Question

The resistivity of copper at room temperature is $1.7 \times {10^{ - 8}}ohm$-$meter$. If the density of mobile electrons is $8.4 \times {10^{28}}{m^{ - 3}}$, the relaxation time for free electrons in copper is: (mass of electron $9 \times {10^{ - 11}}kg$, charge of electron $1.6 \times {10^{ - 19}}C$)
(A) $2.5 \times {10^{ - 14}}s$
(B) $2.5 \times {10^{ - 12}}s$
(C) $2.5 \times {10^{ - 10}}s$
(D) $2.5 \times {10^{ - 8}}s$

Answer 1

Hint: Relaxation time is defined as the time interval between two successive collisions of electrons in a conductor when current flows through it. It is directly proportional to drift velocity.

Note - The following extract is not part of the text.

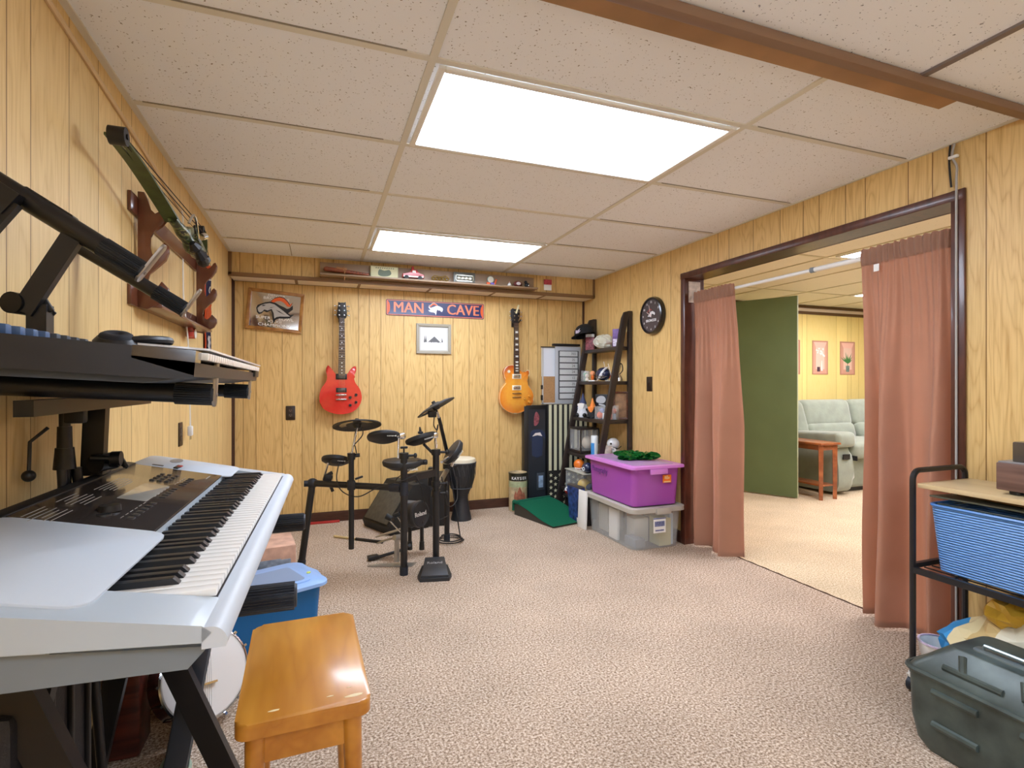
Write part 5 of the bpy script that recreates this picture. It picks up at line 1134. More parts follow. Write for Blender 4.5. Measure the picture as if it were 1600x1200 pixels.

Complete step by step answer:
Current through a conductor flows because of the electric field$\left( E \right)$ applied across its length. It can be calculated by,
$E = \dfrac{V}{l}$
Where $V = $potential difference across the conductor and
$l = $length of the conductor
Relaxation time$\left( \tau \right)$ is defined as the time interval between two successive collisions of electrons in a conductor when current flows through it.
Relation between drift velocity$\left( {{v_d}} \right)$ and relaxation time$\left( \tau \right)$ is given by,
${v_d} = - \dfrac{{eE}}{m}\tau $
Where, $e = $charge of electron
$E = $Electric field
$m = $Mass of electron
Let us assume that the length of the copper conductor through which the current is flowing is $L$, area of cross-section is $A$ and its current density is $n$.
$\Rightarrow I = - neA{v_d}$
Substituting the value of ${v_d}$ from the previous equation,
$\Rightarrow I = neA\dfrac{{eE}}{m}\tau $
$\Rightarrow I = \dfrac{{n{e^2}AE}}{m}\tau $
Substituting the value of $E$ from fist equation,
$\Rightarrow I = \dfrac{{n{e^2}AV}}{{ml}}\tau $
$\Rightarrow \dfrac{V}{I} = \dfrac{{mL}}{{n{e^2}A\tau }}$...................(1)
Now according to Ohm’s law,
$\Rightarrow V = IR$
Where, $R = $resistance of the conductor.
$\Rightarrow R = \dfrac{V}{I}$...........(2)
Resistance can also be calculated by,
$\Rightarrow R = \rho \dfrac{l}{A}$...............(3)
Where, $\rho = $resistivity of the conductor.
Substituting equation two in equation one,
$\Rightarrow R = \dfrac{{mL}}{{n{e^2}A\tau }}$...........(4)
Substituting equation three in equation four,
$\Rightarrow \rho \dfrac{L}{A} = \dfrac{{mL}}{{n{e^2}A\tau }}$
$ \Rightarrow \rho = \dfrac{m}{{n{e^2}\tau }}$
$ \Rightarrow \tau = \dfrac{m}{{n{e^2}\rho }}$
Substituting the values given in the question in the above equation,
$\Rightarrow \tau = \dfrac{{9 \times {{10}^{ - 11}}}}{{8.4 \times {{10}^{28}} \times {{\left( {1.6 \times {{10}^{ - 19}}} \right)}^2} \times 1.7 \times {{10}^{ - 8}}}}$
$ \Rightarrow \tau = \dfrac{{9 \times {{10}^{ - 11}}}}{{8.4 \times {{10}^{28}} \times 2.56 \times {{10}^{ - 38}} \times 1.7 \times {{10}^{ - 8}}}}$
$\therefore \tau = 2.5 \times {10^{ - 14}}s$

Hence option A is the correct answer.

Note: Resistivity is a temperature dependent quantity. It decreases as temperature increases and vice-versa. Since relaxation time is inversely proportional to resistivity. Thus, relaxation time increases as temperature increases and vice-versa.